Thursday, August 26, 2004

Wedding fiasco - finest kind

Everyone loves him. We still do. He was the class clown, and the only one of us to actually make it to TV. This month he got hitched - the real kind of hitched - not the kind involving visas. This wedding, which doubled as a high school reunion, allowed us - former high school hooligans - to gather on a beach resort near our hometown, without taking turns horking on each other for old times' sake.

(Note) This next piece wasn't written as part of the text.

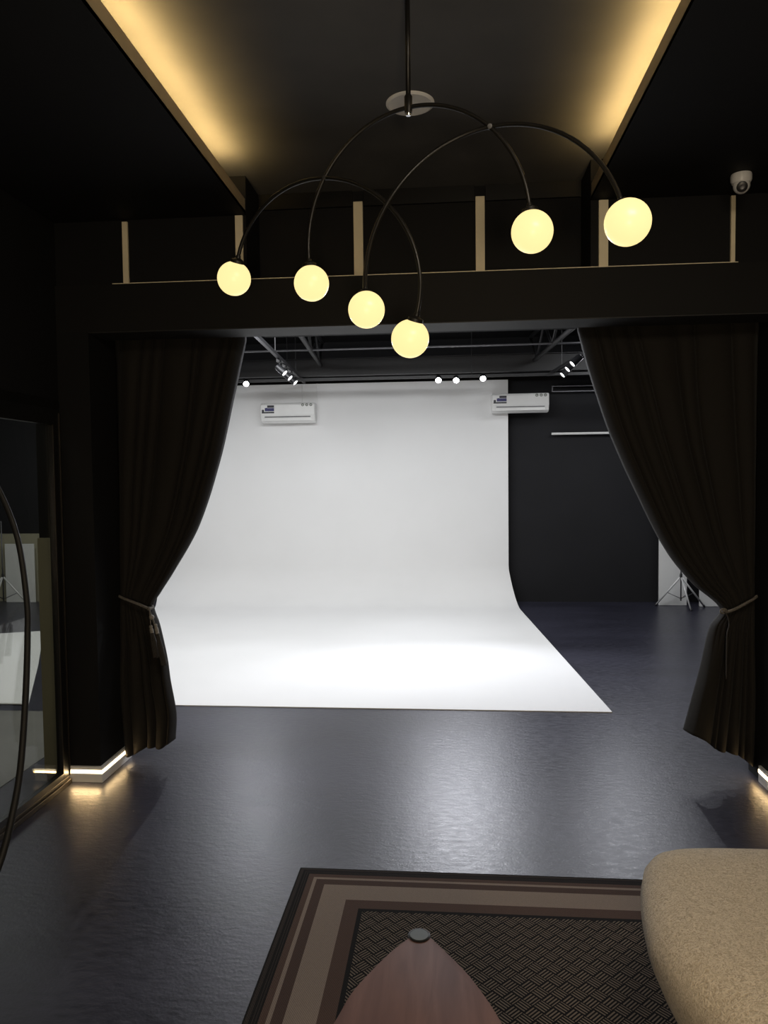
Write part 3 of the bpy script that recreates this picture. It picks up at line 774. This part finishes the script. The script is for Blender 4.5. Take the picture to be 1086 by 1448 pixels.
MB(org).lathe([(.0, -.022), (.012, -.020), (.0135, 0), (.0135, .035), (.009, .042)], hub).build('hub', METAL_BLACK, ch, smooth=True, angle=40)
MB(org).lathe([(.0, -.030), (.008, -.028), (.009, -.021)], hub, n=16).build('finial', CHROME, ch, smooth=True, angle=40)
RGS = iter([.0630, .0665, .0653, .0648, .0562, .0629])
for pr in ARCHES:
    c0, a, b, ra, rb = arch_frame(pr)
    pts = [c0 + a*(ra*math.cos(t)) + b*(rb*math.sin(t)) for t in [PI*k/64 for k in range(65)]]
    arm = MB(org).tube(pts, .0072, 12).build('arch_arm', METAL_BLACK, ch, smooth=True)
    for s in (-1, 1):
        e = c0 + a*(ra*s); RG = next(RGS)
        cc = e - b*(RG+.012)
        MB(org).lathe([(.009, -.012), (.011, -.002), (.026, .006), (.028, .017), (.024, .018)], e, -b, 24).build('globe_holder', METAL_BLACK, arm, smooth=True, angle=35)
        MB(org).sphere(cc, RG, 40).build('globe', GLOBE, ch, smooth=True)
for p in (Vector((-0.4273, 2.6367, 2.8657)), Vector((0.1433, 2.4581, 2.9308))):
    MB(org).lathe([(0, -.0105), (.008, -.010), (.008, .010), (0, .0105)], p, (0, 1, .2), 18).build('arm_clamp', METAL_BLACK, ch, smooth=True, angle=40)

# ceiling speaker disc and dome camera
c = at(580, 147, 'z', ZC-.004)
o = MB(c).lathe([(0, 0), (.112, 0), (.112, -.004), (.100, -.010), (.092, -.008), (0, -.007)], Vector((c.x, c.y, ZC-.0005)), n=48).build('ceiling_speaker', DISC, None, smooth=True, angle=30); o.location = c
tag(o, 'flat white round ceiling disc above the chandelier hub', 'ceiling speaker')
cx, cyy = 1.485, 3.93
r = empty('security_camera', (cx, cyy, ZS), 'small white dome security camera under the right soffit', 'security camera'); org = Vector((cx, cyy, ZS))
MB(org).lathe([(.048, 0), (.050, -.008), (.050, -.03), (.043, -.045)], (cx, cyy, ZS-.0005), n=32).build('mount_base', WHITE, r, smooth=True, angle=40)
MB(org).sphere((cx, cyy-.005, ZS-.058), .040, 28).build('eyeball', WHITE, r, smooth=True)
dd = Vector((-.22, -.8, -.42)).normalized(); e0 = Vector((cx, cyy-.005, ZS-.058))
MB(org).lathe([(.026, .028), (.026, .037), (.020, .0395), (0, .0395)], e0, dd, 24).build('lens_face', DARK_PLASTIC, r, smooth=True, angle=40)
MB(org).lathe([(.012, .038), (.012, .043), (.009, .042), (0, .041)], e0, dd, 20).build('lens', STEEL, r, smooth=True, angle=40)

# ------------------------------------------------------------------ arched floor lamp stem on the left edge
pts = [at(-60, 640, 'y', 2.3), at(-25, 660, 'y', 2.3), at(0, 696, 'y', 2.3), at(25, 762, 'y', 2.28), at(38, 850, 'y', 2.26), at(39, 900, 'y', 2.25), at(36, 990, 'y', 2.2), at(29, 1085, 'y', 2.15), at(18, 1150, 'y', 2.1), at(3, 1210, 'y', 2.05), at(-22, 1275, 'y', 2.0)]
base = at(-60, 1340, 'y', 1.97)
pts.append(at(-45, 1330, 'y', 1.97))
q = pts[-1]
pts += [Vector((q.x-.02, q.y, q.z*.5)), Vector((q.x-.025, q.y, .03))]
fb = Vector((q.x-.025, q.y, 0))
fl = empty('floor_lamp', fb, 'black curved tubular floor lamp stem at the left edge before the glass door', 'floor lamp')
pc = catmull(pts, 8)
MB(fb).tube(pc, [.0085+.0035*min(1, i/len(pc)) for i in range(len(pc))], 14).build('stem', STEM, fl, smooth=True)
MB(fb).lathe([(0, 0), (.14, 0), (.14, .02), (.135, .025), (.02, .03), (.012, .05)], fb, n=40).build('base', METAL_BLACK, fl, smooth=True, angle=40)
MB(fb).lathe([(.02, .0), (.06, -.03), (.09, -.10), (.088, -.10), (.055, -.03), (.015, -.004)], pts[0], n=32).build('lamp_shade', METAL_BLACK, fl, smooth=True, angle=40)

# ------------------------------------------------------------------ rug
rc = Vector((-.690, 3.278, 0))
b = MB(rc); b.box(rc.x, rc.x+2.45, rc.y-2.6, rc.y, .0005, .011, bev=.003)
rug = b.build('rug', RUG); rug.location = rc
tag(rug, 'brown and beige bordered flat woven rug with a dark basket weave centre', 'rug')

# ------------------------------------------------------------------ coffee table
def rounded_poly(pts, rad, n=10):
    out = []; N = len(pts)
    for i in range(N):
        p = Vector(pts[i]); a = (Vector(pts[i-1])-p); c_ = (Vector(pts[(i+1) % N])-p)
        r_ = rad[i]; ang = a.angle(c_); d = r_/math.tan(ang/2)
        a.normalize(); c_.normalize(); bis = (a+c_).normalized(); ctr = p+bis*(r_/math.sin(ang/2))
        s = p+a*d-ctr; e = p+c_*d-ctr
        for k in range(n+1):
            t = k/n; v = s.lerp(e, t); v = v.normalized()*r_; out.append(ctr+v)
    return out
tipc = Vector((-.0965, 2.196)); TL = Vector((-.372, 1.392)); TRR = Vector((.200, 1.392))
def bulged(A, B, k, n=12):
    m = (B-A); nrm = Vector((m.y, -m.x)).normalized(); out = []
    for i in range(1, n):
        t = i/n; out.append(A+m*t+nrm*k*math.sin(PI*t))
    return out
TOPO = [(-0.099, 2.21), (-0.122, 2.198), (-0.139, 2.175), (-0.183, 2.112), (-0.231, 2.025), (-0.275, 1.931), (-0.307, 1.816), (-0.372, 1.66), (-0.405, 1.5), (-0.415, 1.4), (-0.4, 1.345), (-0.34, 1.335), (-0.1, 1.315), (0.16, 1.335), (0.225, 1.345), (0.248, 1.4), (0.235, 1.52), (0.192, 1.68), (0.133, 1.848), (0.096, 1.941), (0.046, 2.04), (-0.01, 2.124), (-0.057, 2.189), (-0.077, 2.204)]
def table_outline(off=0):
    P_ = catmull([Vector((x, y, 0)) for x, y in TOPO], 4, closed=True); n = len(P_); out = []
    for i in range(n):
        t = (P_[(i+1) % n]-P_[i-1]).normalized(); q = Vector((-t.y, t.x, 0))
        if q.dot(P_[i]-Vector((-.09, 1.7, 0))) < 0: q = -q
        out.append(P_[i]+q*off)
    return out
tb = Vector((-.09, 1.70, 0.011))
tbl = empty('coffee_table', tb, 'brown wooden coffee table with rounded triangular top standing on the rug', 'coffee table')
bm = MB(tb)
lay = [(-.014, .372), (-.003, .376), (0, .384), (0, .392), (-.003, .3975), (-.008, .400)]
rings = [[bm.bm.verts.new(Vector((p.x, p.y, z))-tb) for p in table_outline(off)] for off, z in lay]
for A, B in zip(rings, rings[1:]):
    for k in range(len(A)): bm.bm.faces.new((A[k], A[(k+1) % len(A)], B[(k+1) % len(A)], B[k]))
bm.bm.faces.new(rings[0][::-1]); bm.bm.faces.new(rings[-1])
bm.build('table_top', WOOD, tbl, smooth=True, angle=30)
for P_ in (tipc, TRR, TL):
    lg = MB(tb).lathe([(.011, .0), (.013, .01), (.024, .25), (.030, .372)], (P_.x, P_.y, .012), n=28).build('leg', WOOD, tbl, smooth=True, angle=40)
    cp_ = MB(tb).lathe([(0, 0), (.034, 0), (.034, .0025), (.030, .004), (.0295, .0028), (0, .0028)], (P_.x, P_.y, .3995), n=36).build('leg_cap', METAL_BLACK, tbl, smooth=True, angle=30)
    MB(tb).lathe([(0, .0), (.0285, 0), (.028, .0016), (0, .002)], (P_.x, P_.y, .4022), n=36).build('cap_disc', CAPG, cp_, smooth=True, angle=30)

# ------------------------------------------------------------------ boucle sofa
OUT = [(.640, 1.55), (.600, 1.68), (.562, 1.80), (.545, 1.90), (.540, 2.00), (.555, 2.13), (.592, 2.29), (.635, 2.385), (.72, 2.44), (.90, 2.455), (1.20, 2.45), (1.6, 2.40), (1.88, 2.2), (1.95, 1.8), (1.85, 1.35), (1.5, 1.1), (1.1, 1.05), (.82, 1.18), (.70, 1.38)]
def sofa():
    c = Vector((1.2, 1.8, .011))
    r = empty('sofa', c, 'beige boucle sofa with rounded corner at the right edge of the rug', 'sofa')
    pl = catmull([Vector((x, y, 0)) for x, y in OUT], 8, closed=True); n = len(pl)
    nr = []
    for i in range(n):
        t = (pl[(i+1) % n]-pl[i-1]).normalized(); q = Vector((t.y, -t.x, 0))
        if q.dot(pl[i]-Vector((1.2, 1.8, 0))) < 0: q = -q
        nr.append(q)
    for _ in range(6): nr = [(nr[i-1]+nr[i]*2+nr[(i+1) % n]).normalized() for i in range(n)]
    prof = [(-.30, .030), (-.27, .034), (-.235, .06), (-.19, .13), (-.135, .22), (-.08, .31), (-.035, .39), (-.006, .46), (.004, .51), (-.002, .55), (-.022, .580), (-.055, .600), (-.10, .612), (-.17, .618), (-.22, .620)]
    b = MB(c); rings = []
    ctr = Vector((1.22, 1.8, 0))
    def inset(i, off):
        p = pl[i]+nr[i]*max(off, -.05)
        if off < -.05: p = p.lerp(ctr, min(.9, (-.05-off)/(pl[i]-ctr).length))
        return p
    for off, z in prof:
        rings.append([b.bm.verts.new(Vector((inset(i, off).x, inset(i, off).y, z+.004*noise.noise(pl[i]*3)))-c) for i in range(n)])
    cen = Vector((1.22, 1.8, .62))
    for s in (.6, .3):
        rings.append([b.bm.verts.new((rings[len(prof)-1][i].co+c-cen)*s*1.0+Vector((0, 0, 0))+cen-c) for i in range(n)])
        for v_ in rings[-1]: v_.co.z = .622-c.z+.003*(1-s)
    for A, B in zip(rings, rings[1:]):
        for k in range(n): b.bm.faces.new((A[k], A[(k+1) % n], B[(k+1) % n], B[k]))
    b.bm.faces.new(rings[0][::-1]); b.bm.faces.new(rings[-1])
    b.build('upholstery', BOUCLE, r, smooth=True)
    for x, y in ((1.05, 1.5), (1.0, 2.05), (1.5, 2.0), (1.5, 1.5)):
        MB(c).lathe([(.02, 0), (.025, .03)], (x, y, .0115), n=16).build('foot', METAL_BLACK, r, smooth=True, angle=40)
sofa()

The event was also the indirect cause of the paddle boat incident I mentioned in the previous entry. A friend asked me to expand on the story, but I think this picture says it all:

Wedding Fiasco

And yes, that's my dress I'm dragging.

Reunion Fiasco

And no, we weren't serious.

Monday, August 16, 2004

Knee deep...

I looked down at my arms. Still attached. Excellent. Blood? None. Car still running? Hmm. Maybe I can just drive out of the ditch. Nope. Smell of gas? Check.

I asked myself this: Do cars really explode after accidents? No answer.

I turned off the ignition and opened the door - motivated by the B-movie feeling that I might blow up in an entirely anticlimactic fashion. I crawled out of the car, and stood for a moment, knee deep in itchy brown grass. How unpleasant, I thought.

I had quite a trek back to the edge of the highway, through a swamp and up a hill, but people met me halfway. Since they were so excited about running into the swamp to rescue me, I thought I'd just take my time and assess the damage.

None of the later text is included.